What is a Corporate Resolution Form?
A Corporate Resolution Form is an official document that records decisions made by a corporation's Board of Directors. It is used to signify that the board has formally adopted certain actions or resolutions, and it serves as a legal record of these decisions. This form typically includes essential details such as the date of the resolution, the names and positions of individuals authorized to act on behalf of the corporation, and the specific powers granted to those individuals.
Who needs to sign the Corporate Resolution Form?
The Corporate Resolution Form must be signed by the corporation's Secretary and can also include a countersignature from the President or a Vice President. The signatures of the individuals empowered by the resolutions must also appear on the document, confirming their authority to act on behalf of the corporation. Each signatory should be an officially elected officer of the company.
What information is required on the form?
Key information needed on the Corporate Resolution Form includes the date of the meeting where the resolutions were adopted, the name of the corporation, the offices of the empowered individuals, and their signatures. Additionally, the form should include details about the specific powers and actions authorized by the board, such as establishing accounts and managing investments.
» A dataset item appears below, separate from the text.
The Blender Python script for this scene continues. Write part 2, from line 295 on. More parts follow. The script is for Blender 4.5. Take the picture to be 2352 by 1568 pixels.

How long is a Corporate Resolution effective?
A Corporate Resolution remains effective until written notice of its revocation is received by the parties involved, such as brokers or financial institutions. If no notification is provided, the brokers and other third parties can rely on the document as an ongoing authority for actions defined within it. This ensures business continuity and clarity for all parties involved.
Can the powers granted be changed later?
Yes, the powers granted via a Corporate Resolution can be amended. If there are changes in the positions or powers of the individuals authorized in the resolution, the Secretary of the Corporation must certify these changes in writing. This creates a clear record and terminates previously granted powers, ensuring that only current officials hold authority.
Why is an attorney's opinion sometimes required?
Occasionally, an attorney's opinion may be required to validate the existence of the corporation and confirm that it is authorized to conduct the business outlined in the resolutions. This serves to protect the parties involved by ensuring there are no legal limitations on the powers granted by the resolution.
What happens if the Corporate Resolution is not provided to a Broker?
If the Corporate Resolution is not provided to a broker, it may lead to complications or invalid transactions. The broker depends on the certified copy of resolutions, specimen signatures, and other documentation to confirm who is authorized to act on behalf of the corporation. An absence of this documentation may result in refusal to transact or an inability to finalize deals until the necessary documentation is provided.
Is a Corporate Resolution Form necessary for all business transactions?
While not every business transaction requires a Corporate Resolution Form, it is essential for significant actions such as opening bank accounts, entering contracts, or making investments. This document ensures that the authority for these actions is clearly defined and legally recognized, reducing the risk of disputes or unauthorized activities.